The University of Chicago’s Independent Student Newspaper since 1892

Chicago Maroon

Aaron Bros Sidebar

Archaeology prof McGuile Gibson talks war, saving relics at Law School conference

The University of Chicago Law School hosted a conference last Friday entitled, “Protecting Cultural Heritage: International Law After the War in Iraq.” The two-hour conference focused on the implementation of international law and policy in the aftermath of the Iraq war.

Lawrence Rothfield, faculty director of the Cultural Policy Center at the University, made opening remarks on the failure of policy and law in postwar Iraq, calling for improved strategies against oversights made during and immediately after the war.

McGuile Gibson, an archaeology professor at the Oriental Institute and president of the American Academic Research Institute in Iraq, said that the country was home to the “earliest advancements in human history,” and cited the Iraq Department of Antiquities and Iraq National Museum as safeguards to protect all sites considered valuable.

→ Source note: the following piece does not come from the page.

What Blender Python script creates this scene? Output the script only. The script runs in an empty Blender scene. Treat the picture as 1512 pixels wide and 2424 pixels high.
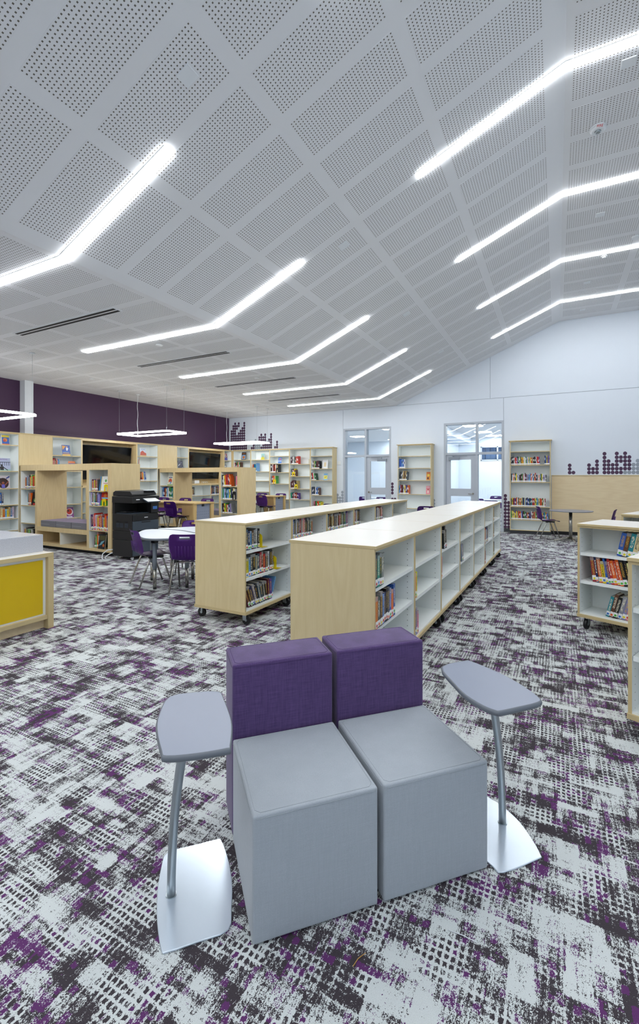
import bpy, bmesh, math, random
from mathutils import Vector, Matrix
R = math.radians
PI = math.pi
rnd = random.Random(11)
SC = bpy.context.scene
COL = SC.collection

# ------------------------------------------------------------------ camera, world, exposure
cam_d = bpy.data.cameras.new('camera')
cam = bpy.data.objects.new('camera', cam_d)
COL.objects.link(cam)
cam.location = (0, 0, 1.5)
cam.rotation_euler = (R(90), 0, R(27.604))
cam_d.sensor_fit = 'HORIZONTAL'
cam_d.sensor_width = 24.0
cam_d.lens = 17.0
cam_d.shift_y = -82.5 / 1512
cam_d.clip_start = 0.02
SC.camera = cam
W = bpy.data.worlds.new('world')
SC.world = W
W.use_nodes = True
W.node_tree.nodes['Background'].inputs[0].default_value = (0.70, 0.83, 1.0, 1)
W.node_tree.nodes['Background'].inputs[1].default_value = 2.2
vs = SC.view_settings
vs.view_transform = 'Standard'
vs.look = 'None'
vs.gamma = 1.0
vs.exposure = 0.26
vs.use_curve_mapping = False
LIGHT_GAIN = 24.0
LIGHT_COL = (0.95, 0.975, 1.0)

# ------------------------------------------------------------------ materials
def lin(h):
    h = h.lstrip('#')
    o = []
    for i in (0, 2, 4):
        v = int(h[i:i + 2], 16) / 255
        o.append(v / 12.92 if v <= 0.04045 else ((v + 0.055) / 1.055) ** 2.4)
    return (*o, 1.0)

class NT:
    def __init__(s, name):
        s.m = bpy.data.materials.new(name)
        s.m.use_nodes = True
        s.t = s.m.node_tree
        s.b = s.t.nodes['Principled BSDF']
        s.tc = None
    def node(s, typ, **kw):
        n = s.t.nodes.new(typ)
        for k, v in kw.items():
            setattr(n, k, v)
        return n
    def link(s, a, b):
        s.t.links.new(a, b)
    def put(s, sock, v):
        if isinstance(v, (int, float)):
            sock.default_value = v
        elif isinstance(v, (tuple, list)):
            sock.default_value = v
        else:
            s.link(v, sock)
    def co(s, kind='Object'):
        if s.tc is None:
            s.tc = s.node('ShaderNodeTexCoord')
        return s.tc.outputs[kind]
    def M(s, op, a, b=0.0, c=0.0, clamp=False):
        n = s.node('ShaderNodeMath', operation=op)
        n.use_clamp = clamp
        s.put(n.inputs[0], a); s.put(n.inputs[1], b); s.put(n.inputs[2], c)
        return n.outputs[0]
    def sep(s, v):
        n = s.node('ShaderNodeSeparateXYZ'); s.link(v, n.inputs[0])
        return n.outputs
    def comb(s, x, y, z=0.0):
        n = s.node('ShaderNodeCombineXYZ')
        s.put(n.inputs[0], x); s.put(n.inputs[1], y); s.put(n.inputs[2], z)
        return n.outputs[0]
    def noise(s, v, scale, detail=2.0, rough=0.5):
        n = s.node('ShaderNodeTexNoise')
        s.link(v, n.inputs['Vector'])
        n.inputs['Scale'].default_value = scale
        n.inputs['Detail'].default_value = detail
        n.inputs['Roughness'].default_value = rough
        return n.outputs[0]
    def white(s, v):
        n = s.node('ShaderNodeTexWhiteNoise', noise_dimensions='3D')
        s.link(v, n.inputs['Vector'])
        return n.outputs
    def mix(s, f, a, b):
        n = s.node('ShaderNodeMix', data_type='RGBA')
        s.put(n.inputs[0], f); s.put(n.inputs[6], a); s.put(n.inputs[7], b)
        return n.outputs[2]
    def scale(s, v, x, y, z):
        n = s.node('ShaderNodeMapping'); s.link(v, n.inputs[0])
        n.inputs['Scale'].default_value = (x, y, z)
        return n.outputs[0]
    def bump(s, h, strength=0.2, dist=0.002):
        n = s.node('ShaderNodeBump')
        n.inputs['Strength'].default_value = strength
        n.inputs['Distance'].default_value = dist
        s.link(h, n.inputs['Height']); s.link(n.outputs[0], s.b.inputs['Normal'])
    def base(s, v): s.put(s.b.inputs['Base Color'], v)
    def set(s, rough=0.5, metal=0.0, spec=None, coat=None):
        s.b.inputs['Roughness'].default_value = rough
        s.b.inputs['Metallic'].default_value = metal
        if spec is not None: s.b.inputs['Specular IOR Level'].default_value = spec
        if coat is not None: s.b.inputs['Coat Weight'].default_value = coat
        return s

def plain(name, col, rough=0.5, metal=0.0, var=0.04, scale=8, spec=None):
    n = NT(name)
    c = lin(col) if isinstance(col, str) else col
    nz = n.noise(n.co(), scale, 3)
    d = tuple(max(0, x * (1 - var)) for x in c[:3]) + (1,)
    n.base(n.mix(nz, d, c))
    n.set(rough, metal, spec)
    return n.m

def emis(name, col, strength):
    n = NT(name)
    n.base((0.8, 0.8, 0.8, 1))
    n.b.inputs['Emission Color'].default_value = (*col, 1)
    n.b.inputs['Emission Strength'].default_value = strength
    return n.m

def wood(name, light, dark, axis='z', rough=0.42):
    n = NT(name)
    sc = {'z': (9, 9, 1.0), 'x': (1.0, 9, 9), 'y': (9, 1.0, 9)}[axis]
    v = n.scale(n.co(), *sc)
    warp = n.noise(n.scale(n.co(), *[q * 0.35 for q in sc]), 1.0, 2)
    rings = n.M('FRACT', n.M('MULTIPLY', warp, 13.0))
    rings = n.M('ABSOLUTE', n.M('SUBTRACT', rings, 0.5))
    fine = n.noise(n.scale(n.co(), *[q * 9 for q in sc]), 1.0, 3)
    f = n.M('ADD', n.M('MULTIPLY', rings, 0.75), n.M('MULTIPLY', fine, 0.55))
    f = n.M('SUBTRACT', f, 0.15, clamp=True)
    n.base(n.mix(f, lin(light), lin(dark)))
    n.set(rough)
    return n.m

M = {}
M['wood'] = wood('maple_veneer_vertical', '#e0cd9f', '#d3bd8b')
M['wood_x'] = wood('maple_veneer_horizontal', '#ead7b0', '#dcc398', 'x')
M['edge'] = plain('maple_edge_band', '#cfba8a', 0.45)
M['birch'] = wood('birch_veneer', '#dfc898', '#ceb482')
M['wood_top'] = plain('golden_maple_top', '#d9bd85', 0.4)
M['wood_gold'] = wood('golden_maple', '#d2b277', '#c3a064')
M['white_lam'] = plain('white_laminate', '#f3f7f4', 0.45, var=0.02)
M['white_top'] = plain('white_laminate_top', '#eae5da', 0.32, var=0.02)
M['paint'] = plain('white_wall_paint', '#e2eaf3', 0.6, var=0.02, scale=3)
M['ceil'] = plain('white_ceiling_paint', '#ebecee', 0.7, var=0.02, scale=3)
M['purple_wall'] = plain('dark_purple_wall_paint', '#472a49', 0.55, var=0.05, scale=2)
M['vinyl'] = plain('purple_vinyl', '#4c2f4e', 0.5)
M['vinyl_grey'] = plain('grey_vinyl', '#9ba3ae', 0.5)
M['base_dark'] = plain('dark_rubber_base', '#43464a', 0.6)
M['black'] = plain('black_plastic', '#141416', 0.4)
M['black_soft'] = plain('matte_black', '#1b1b1d', 0.75)
M['screen'] = plain('black_screen_glass', '#050506', 0.08, var=0.2)
M['copier_grey'] = plain('dark_slate_plastic', '#3b4550', 0.4)
M['copier_black'] = plain('warm_black_plastic', '#242321', 0.5)
M['chrome'] = plain('brushed_chrome', '#b9b6ae', 0.25, 1.0)
M['steel'] = plain('satin_steel', '#b3bcc1', 0.38, 1.0)
M['silver_plate'] = plain('silver_powder_coat', '#d9e3ed', 0.2, 0.55)
M['frame_paint'] = plain('grey_door_frame_paint', '#b9c0c9', 0.45)
M['yellow'] = plain('yellow_panel', '#dcb900', 0.4, var=0.03, scale=3)
M['yellow_metal'] = plain('yellow_metal', '#e8cf10', 0.35)
M['white_plastic'] = plain('white_plastic', '#e9edf0', 0.4)
M['grey_lam'] = plain('grey_laminate', '#8b92a2', 0.3, var=0.02)
M['grey_edge'] = plain('grey_rubber_edge', '#6c727a', 0.4)
M['table_white'] = plain('white_table_laminate', '#e6ecf4', 0.3, var=0.01)
M['table_edge'] = plain('grey_table_edge', '#757c84', 0.45)
M['leg_grey'] = plain('grey_enamel', '#8a939d', 0.4)
M['pages'] = plain('paper_pages', '#d8d0bc', 0.8)
M['label'] = plain('white_label', '#f2f2f0', 0.5)
M['red_print'] = plain('red_print', '#d0242a', 0.5)
M['lightstrip'] = emis('light_diffuser', LIGHT_COL, LIGHT_GAIN)
M['pendant'] = emis('pendant_diffuser', LIGHT_COL, 24.0)
M['troffer'] = emis('troffer_lens', (0.95, 0.98, 1.0), 34.0)
M['bluewin'] = plain('blue_ribbed_siding', '#6f93c4', 0.6, var=0.3, scale=5)  # blue base colour with uneven tone

def quartz():
    n = NT('speckled_quartz')
    v = n.noise(n.co(), 160, 2)
    n.base(n.mix(n.M('MULTIPLY', n.M('SUBTRACT', v, 0.35), 2.0, clamp=True), lin('#b9bac0'), lin('#d6d8e0')))
    n.set(0.18)
    return n.m
M['quartz'] = quartz()

def pins():
    n = NT('white_laminate_pin_holes')
    x, y, z = n.sep(n.co())
    def near(a, c, w): return n.M('LESS_THAN', n.M('ABSOLUTE', n.M('SUBTRACT', a, c)), w)
    fz = n.M('ABSOLUTE', n.M('SUBTRACT', n.M('FRACT', n.M('DIVIDE', z, 0.046)), 0.5))
    hz = n.M('LESS_THAN', fz, 0.06)
    hy = n.M('MAXIMUM', near(y, 0.055, 0.003), near(y, 0.265, 0.003))
    n.base(n.mix(n.M('MULTIPLY', hz, hy), lin('#f0f4f2'), lin('#3a3a3a')))
    n.set(0.45)
    return n.m
M['pins'] = pins()

def perf():
    n = NT('perforated_board')
    x, y, z = n.sep(n.co())
    def cell(a): return n.M('LESS_THAN', n.M('ABSOLUTE', n.M('SUBTRACT', n.M('FRACT', n.M('DIVIDE', a, 0.0303)), 0.5)), 0.175)
    hole = n.M('MULTIPLY', cell(x), cell(y))
    nz = n.noise(n.co(), 3, 2)
    paint = n.mix(nz, lin('#e6e7e9'), lin('#ebecee'))
    n.base(n.mix(hole, paint, lin('#67625a')))  # holes are not cut; the shade inside them is painted into the base colour
    n.set(0.75)
    h = n.M('SUBTRACT', 1.0, hole)
    n.bump(h, 0.5, 0.004)
    return n.m
M['perf'] = perf()

def fabric(name, a, b, weave=True, sc=900):
    n = NT(name)
    v = n.co()
    f1 = n.noise(n.scale(v, 1, 1, 1), sc, 2, 0.7)
    f2 = n.noise(n.scale(v, 14, 14, 260), 1.0, 2)
    f3 = n.noise(n.scale(v, 260, 260, 14), 1.0, 2)
    if weave: f = n.M('ADD', n.M('MULTIPLY', f1, 0.5), n.M('ADD', n.M('MULTIPLY', f2, 0.5), n.M('MULTIPLY', f3, 0.5)))
    else: f = n.M('ADD', n.M('MULTIPLY', f1, 0.8), n.M('ADD', n.M('MULTIPLY', f2, 0.2), n.M('MULTIPLY', f3, 0.2)))
    f = n.M('MULTIPLY', n.M('SUBTRACT', f, 0.5), 2.2 if weave else 1.4, clamp=True)
    n.base(n.mix(f, lin(a), lin(b)))
    n.set(0.85, spec=0.25)
    n.b.inputs['Sheen Weight'].default_value = 0.25
    n.bump(f1, 0.15, 0.001)
    return n.m
M['grey_fabric'] = fabric('grey_melange_fabric', '#a1a8af', '#c7ced4', False, 700)
M['purple_fabric'] = fabric('purple_woven_fabric', '#3f2d57', '#614a7c')
M['cushion_side'] = fabric('grey_cushion_side', '#6c6b71', '#7a797f', False)
M['cushion_top'] = fabric('mauve_cushion_top', '#6b5877', '#7d6a88', False)
M['seam_grey'] = plain('grey_thread', '#a9b0b6', 0.8)
M['seam_purple'] = plain('purple_thread', '#4c3568', 0.8)

def chair_plastic():
    n = NT('purple_chair_plastic')
    nz = n.noise(n.co(), 6, 2)
    n.base(n.mix(nz, lin('#54227a'), lin('#5e2b86')))
    n.set(0.33)
    return n.m
M['chair'] = chair_plastic()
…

Violence in modern Iraq has hurt its archaeological treasures, according to the panel. The Iran-Iraq wars, from 1980 to 1988, reduced archaeological projects by depleting both financial resources and manpower. Illicit digging met the recession of the late 1980s, and, as Gibson put it, “looting grew into a huge, managed industry.”

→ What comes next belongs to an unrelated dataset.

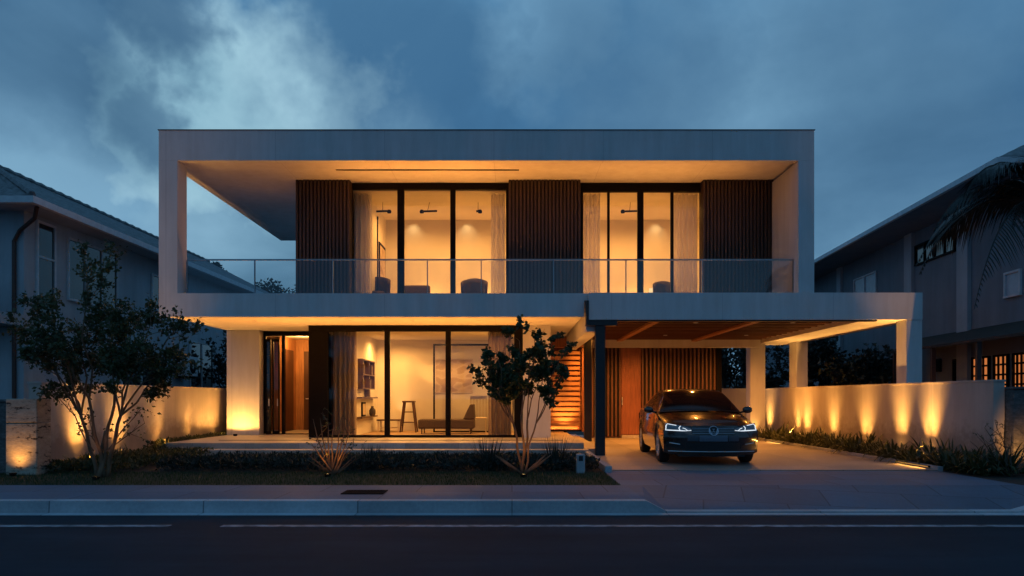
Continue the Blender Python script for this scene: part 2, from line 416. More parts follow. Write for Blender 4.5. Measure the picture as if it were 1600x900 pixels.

According to Gibson, one leading New York collector of the time had said, “This is the golden age of collecting.”

Gibson said he was concerned when the most recent war between the United States and Iraq appeared to grow nearer. Before Operation Iraqi Freedom, he worked with both the Pentagon and the State Department, where he emphasized the value of the Iraq National Museum, the center of Iraqi antiquities in Baghdad. But despite repeated assurances, Gibson noted that U.S. troops did not protect the museum, which lost 15,000 artifacts after looting reached an all-time high. Only a third of the missing artifacts have been recovered.

Panelists at the conference included Matthew Bodganos, colonel in the U.S. Marine Reserves and leader of the inter-agency investigation of Iraqi antiquities looting during the war; Patrick Boylan, professor emeritus of heritage policy and management at City University in London; Guido Carducci, chief of the international standards section in the Division of Cultural Heritage, UNESCO; Patty Gerstenblith, professor of law at DePaul University; and Jan Hladik, program specialist of the international standards section in the Division of Cultural Heritage, UNESCO.

The U of C, whose archaeological involvement in Iraq dates to 1903, is actively participating in the documentation and recovery of the Iraq Museum’s collection.